二宮敦人さんの『ある殺人鬼の独白』を読みました。
二宮さんの小説は初めてです。
真っ黒い表紙に赤い殴り書きの文字。シンプルだけどインパクトのある表紙です。この表紙になんだか惹かれてしまって読みました。
7つの話が入った短編集でした。
1つ目の短編が始まる前とすべてが終わったあと、この『記録』を集めている人物の語りが挿入されています。この人物は「殺したり殺されたりするのが怖い。怖いものはその実態を確かめる事によって回避できる可能性があるから、殺人者の記録を集めている」と言っています。なんとなく納得できるような、できないような…。
ただ、「なぜ今殺されていないのか、殺していないのか。それはただ幸運だったから。あるいは豊かさや、恵みによってたまたまスイッチが入っていないから。そう、わたしたちの中には、スイッチが今も残っているのです」という言葉にはうなずいてしまいます。本当に、本当に些細なきっかけで殺す側にも殺される側にもまわってしまうのだなぁ、と小説やらドキュメンタリーやらを読んでいると思ってしまいます。
1つ目は『故障』。女たらしのホストの男性です。どうやら、顔面がボコボコに崩れている女性がとても好みで、たまらなく興奮するタチなんだそう。生育歴に同情すべき点はありますが…。親や生まれた環境は選べないので、かわいそうだとは思います…。

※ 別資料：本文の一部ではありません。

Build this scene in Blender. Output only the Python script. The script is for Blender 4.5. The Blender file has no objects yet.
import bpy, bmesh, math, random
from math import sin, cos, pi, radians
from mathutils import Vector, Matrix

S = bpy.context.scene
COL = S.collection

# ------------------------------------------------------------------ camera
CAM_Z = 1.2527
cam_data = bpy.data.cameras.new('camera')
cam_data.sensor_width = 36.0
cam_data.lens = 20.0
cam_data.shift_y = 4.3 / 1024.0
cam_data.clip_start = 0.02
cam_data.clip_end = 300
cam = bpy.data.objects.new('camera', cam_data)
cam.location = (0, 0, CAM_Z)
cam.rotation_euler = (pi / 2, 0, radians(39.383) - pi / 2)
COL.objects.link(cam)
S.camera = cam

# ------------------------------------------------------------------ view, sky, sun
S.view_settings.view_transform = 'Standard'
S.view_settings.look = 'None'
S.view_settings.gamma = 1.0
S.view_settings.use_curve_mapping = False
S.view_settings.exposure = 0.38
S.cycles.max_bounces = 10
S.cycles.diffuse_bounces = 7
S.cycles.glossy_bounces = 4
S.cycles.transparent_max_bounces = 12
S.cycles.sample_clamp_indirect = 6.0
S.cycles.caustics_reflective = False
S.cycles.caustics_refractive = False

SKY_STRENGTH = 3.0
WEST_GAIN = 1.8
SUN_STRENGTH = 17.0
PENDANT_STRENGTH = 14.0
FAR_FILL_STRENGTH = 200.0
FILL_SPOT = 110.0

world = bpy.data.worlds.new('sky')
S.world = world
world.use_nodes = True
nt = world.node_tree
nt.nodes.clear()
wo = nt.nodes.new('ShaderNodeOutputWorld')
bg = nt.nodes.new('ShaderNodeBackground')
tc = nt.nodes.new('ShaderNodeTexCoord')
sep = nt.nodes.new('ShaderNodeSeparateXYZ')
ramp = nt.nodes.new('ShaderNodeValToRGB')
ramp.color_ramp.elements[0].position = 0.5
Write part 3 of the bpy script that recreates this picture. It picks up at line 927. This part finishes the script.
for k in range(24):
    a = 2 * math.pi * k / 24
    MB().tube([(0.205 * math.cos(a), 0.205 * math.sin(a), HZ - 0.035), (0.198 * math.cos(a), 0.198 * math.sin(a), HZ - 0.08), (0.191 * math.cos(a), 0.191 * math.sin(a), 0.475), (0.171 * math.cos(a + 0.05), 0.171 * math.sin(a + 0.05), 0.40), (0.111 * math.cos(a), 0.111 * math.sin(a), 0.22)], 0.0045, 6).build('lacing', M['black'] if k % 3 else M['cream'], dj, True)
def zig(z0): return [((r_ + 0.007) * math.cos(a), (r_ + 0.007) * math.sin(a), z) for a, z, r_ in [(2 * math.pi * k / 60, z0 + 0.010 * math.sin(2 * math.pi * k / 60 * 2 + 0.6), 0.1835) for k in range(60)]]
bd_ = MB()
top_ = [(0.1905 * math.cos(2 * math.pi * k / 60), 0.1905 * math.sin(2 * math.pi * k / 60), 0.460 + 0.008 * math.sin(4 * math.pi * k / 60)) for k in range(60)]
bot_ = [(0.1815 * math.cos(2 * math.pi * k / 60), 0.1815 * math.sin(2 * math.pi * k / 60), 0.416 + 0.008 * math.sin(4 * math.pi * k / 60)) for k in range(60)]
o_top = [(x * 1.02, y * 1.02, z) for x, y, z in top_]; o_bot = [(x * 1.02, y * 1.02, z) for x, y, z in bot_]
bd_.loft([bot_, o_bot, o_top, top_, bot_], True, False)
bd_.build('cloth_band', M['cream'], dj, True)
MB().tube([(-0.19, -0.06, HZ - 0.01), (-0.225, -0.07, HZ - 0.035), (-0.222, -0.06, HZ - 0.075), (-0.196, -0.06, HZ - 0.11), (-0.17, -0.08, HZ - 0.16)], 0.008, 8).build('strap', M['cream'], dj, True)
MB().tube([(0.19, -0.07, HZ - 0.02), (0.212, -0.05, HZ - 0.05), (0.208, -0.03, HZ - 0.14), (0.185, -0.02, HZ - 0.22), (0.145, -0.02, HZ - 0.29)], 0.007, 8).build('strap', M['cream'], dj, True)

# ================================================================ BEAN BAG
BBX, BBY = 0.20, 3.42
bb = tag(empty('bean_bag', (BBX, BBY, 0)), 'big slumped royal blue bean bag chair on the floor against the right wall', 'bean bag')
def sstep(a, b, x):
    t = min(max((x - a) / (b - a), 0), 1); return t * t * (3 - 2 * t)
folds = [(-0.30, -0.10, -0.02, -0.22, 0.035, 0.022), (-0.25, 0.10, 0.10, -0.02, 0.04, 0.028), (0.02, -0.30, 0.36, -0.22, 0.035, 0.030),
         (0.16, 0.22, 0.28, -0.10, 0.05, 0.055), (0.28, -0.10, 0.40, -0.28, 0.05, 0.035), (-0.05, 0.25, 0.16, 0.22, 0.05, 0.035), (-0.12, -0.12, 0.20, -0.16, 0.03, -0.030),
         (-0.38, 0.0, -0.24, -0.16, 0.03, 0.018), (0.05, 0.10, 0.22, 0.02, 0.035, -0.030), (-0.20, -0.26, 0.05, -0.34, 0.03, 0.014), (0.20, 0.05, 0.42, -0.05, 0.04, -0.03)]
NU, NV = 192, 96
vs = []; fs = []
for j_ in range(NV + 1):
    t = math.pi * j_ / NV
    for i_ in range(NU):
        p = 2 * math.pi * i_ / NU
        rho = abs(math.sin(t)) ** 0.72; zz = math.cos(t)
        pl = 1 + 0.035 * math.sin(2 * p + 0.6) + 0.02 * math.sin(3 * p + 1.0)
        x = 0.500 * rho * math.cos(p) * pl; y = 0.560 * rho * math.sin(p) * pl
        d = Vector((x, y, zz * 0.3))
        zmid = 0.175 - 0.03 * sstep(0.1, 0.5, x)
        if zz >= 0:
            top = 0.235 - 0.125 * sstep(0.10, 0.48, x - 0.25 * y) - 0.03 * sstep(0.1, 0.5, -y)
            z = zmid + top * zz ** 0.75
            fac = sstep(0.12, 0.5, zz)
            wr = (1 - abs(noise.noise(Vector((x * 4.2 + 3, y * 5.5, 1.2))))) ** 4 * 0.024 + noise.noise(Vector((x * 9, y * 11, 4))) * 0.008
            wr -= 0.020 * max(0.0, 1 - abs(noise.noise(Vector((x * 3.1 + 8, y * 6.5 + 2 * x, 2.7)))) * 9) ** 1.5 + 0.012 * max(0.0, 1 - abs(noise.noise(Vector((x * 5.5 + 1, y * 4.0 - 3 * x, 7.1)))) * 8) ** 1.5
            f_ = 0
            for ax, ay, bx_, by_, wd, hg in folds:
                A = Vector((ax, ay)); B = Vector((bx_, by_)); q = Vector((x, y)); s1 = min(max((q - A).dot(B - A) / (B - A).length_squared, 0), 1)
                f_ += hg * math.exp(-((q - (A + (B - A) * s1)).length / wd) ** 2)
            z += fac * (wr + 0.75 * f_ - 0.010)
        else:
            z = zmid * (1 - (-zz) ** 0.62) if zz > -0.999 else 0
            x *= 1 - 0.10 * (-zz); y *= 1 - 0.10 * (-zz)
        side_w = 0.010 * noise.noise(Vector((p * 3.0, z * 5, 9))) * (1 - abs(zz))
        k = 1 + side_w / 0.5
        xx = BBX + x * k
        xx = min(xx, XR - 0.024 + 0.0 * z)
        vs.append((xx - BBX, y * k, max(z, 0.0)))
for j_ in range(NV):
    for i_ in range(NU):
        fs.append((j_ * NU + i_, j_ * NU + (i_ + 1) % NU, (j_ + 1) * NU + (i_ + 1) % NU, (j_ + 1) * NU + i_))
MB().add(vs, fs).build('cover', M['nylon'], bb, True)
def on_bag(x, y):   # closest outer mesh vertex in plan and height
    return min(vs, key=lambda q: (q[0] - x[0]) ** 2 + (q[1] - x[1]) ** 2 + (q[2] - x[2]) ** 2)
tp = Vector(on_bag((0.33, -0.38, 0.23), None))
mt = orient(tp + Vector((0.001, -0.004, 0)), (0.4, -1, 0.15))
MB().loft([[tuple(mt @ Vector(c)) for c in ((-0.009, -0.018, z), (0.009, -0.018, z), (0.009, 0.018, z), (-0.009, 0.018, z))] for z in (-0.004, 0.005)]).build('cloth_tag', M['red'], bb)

2つ目は『栄光』。これはねー…こういう人って、本当にいるんでしょうか? なんというか『真面目系クズ』ってこういう感じなのかな…? 以前読んだ『新宿鮫』の短編集『鮫島の貌』にあった『五十階で待つ』という話を思い出しました。
その話の男もこの『栄光』の男も、結構よくいるタイプなのかな…? 自分の子供はこういう…誰かの『養分』みたいな人生を送らないように、親としてできることをしたいと思います…。
3つ目は『沸騰』。いわゆる市民ランナーの星、みたいな女性の話です。正直、私も「長距離選手って走っている間何を考えているんだろう?」と思っていたので、なんかおもしろく読めたと言うか…。怖いですけど。私は短距離選手なので、走っているのは長くてもせいぜい20秒程度ですから、まー何も考えていません。この人はその間だけが本当の自分が開放されていたんですねー。だから引退したら…。
4つ目は『選別』。これは…この時代の女性の一つの物語というか。本人はどう思っているかはわかりませんが、こういう話はたくさんあったんだろうな、と思います。本人の『気持ち』はわかりませんが。これが、自分を責める方に行っちゃうと『サバイバー』とかになっちゃうのかな。あと、この女性は、過去を思い出しすぎて、後付けなのか事実なのかわからなくなっている可能性もあるんだろうなー。多分かなりのご高齢だろうし。
5つ目は『信頼』。1行目に『警告』があるのでちょっと身構えるんですが、話を読んでいくうちに普通に引き込まれていきます。でも、「あれ? あれ?」と思うことが少しずつ増えていって、なんだかわからなくなっていきます。どんどん矛盾が多くなってきて、話がわからなくなっていって…。これって『虚言癖』っていうレベルなんでしょうか?
6つ目は『親愛』。お肉屋さん。『鋼の錬金術師』のバリー・ザ・チョッパーを思い出しました。正統派のホラーって感じの話でした。
最後は『元凶』。これもなかなか…。誰しも二面性はあると思いますが、ここまで乖離していると生活がしんどかったでしょうね。最後の最後で自分で終わらせたのは、英断だったんだと思います。
それぞれの話で、最後に新聞記事っぽい引用があるのもおもしろいです。多分、『記録を集めている人物』とは別の人が書いた記事(?)だと思うので、本文と違い事実だけが淡々と記載されているのがまたおもしろいです。
ちょっとグロいのもありましたが、おもしろかったです。『そっちがわ』にいかないようにしなきゃね…。うん。
Kindle Unlimited で読みました。